The Pirates must use the rest of this month to avoid slipping on any puddles of their own making. The defense and baserunning has been shambolic. Jordy Mercer is back in charge of the shortstop hole with Kang out, and it’d be nice if Starling Marte could keep hitting Gary Sheffield-like line drives to the outfield walls, perhaps inspiring strikeout machine and error-prone first baseman Pedro Alvarez to crank up his power numbers.

The shrine candle worked and the Bucs beat Kershaw last Saturday, then tacked on a series win with another one-run victory on Sunday. It was time to go to Denver, Hurdle’s old stomping grounds, where runs flowed and things went extremely well heading into this weekend at Wrigley Field.

It was also time to balance out all of this televised baseball by gathering some live athletic ineptitude from my local source that is Bard College in Annandale-on-Hudson, NY. But not so fast. The men’s soccer squad was at 3-1-1 and were hosting Green Mountain College for a Saturday matinee. The Raptors ran up the score in an impressive 8-0 trouncing of the tiny, non-conference opponent. Coach Andy McCabe, a New England eccentric, sat comfortably on the bench as his team went to 4-1 on the season. Never seen him so relaxed. So it was time to go watch the Mets lose to the Yankees on TV. The closest joint was Two Boots Bard, a northern outpost of Mets fanatic Phil Hartman’s resilient chain that began in the East Village back in the cannibal-soup-in-Tompkins-Square days. I pulled into the Two Boots parking lot certain that Hartman is sitting in his luxurious third-row season ticket chairs at Citi Field and… I was right. The television above the bar was tuned to CNN’s Pope coverage. So much for watching Mets fans wallow during a Subway series.

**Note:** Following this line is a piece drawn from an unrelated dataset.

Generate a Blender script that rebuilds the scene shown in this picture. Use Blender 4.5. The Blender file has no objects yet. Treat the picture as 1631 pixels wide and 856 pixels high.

The evening’s entertainment was an accidental set from guitar virtuoso Connor Kennedy slumming outdoors at an overpriced tourist bar in Rhinebeck. His stripped-down band was breaking equipment as midnight arrived, and for an encore he dusted off a Blues Brothers reference by blasting out Steve Winwood’s “Gimme Some Lovin’” which Jake and Ellwood employed in the movie to open their show at Bob’s Country Bunker. Kennedy should’ve followed up with the theme from Rawhide but he didn’t. He had to get back to being famous and playing major festivals the next weekend.

As the Bucs head into Chicago with the Cubs cooling ever so slightly, I can only hope the Pirates are not singing the blues by the time they get back to Pittsburgh for three games against the first-place Cardinals. It’s known the loss of Kang has not killed the Pirates. Now we wait to see if it’s somehow made them stronger.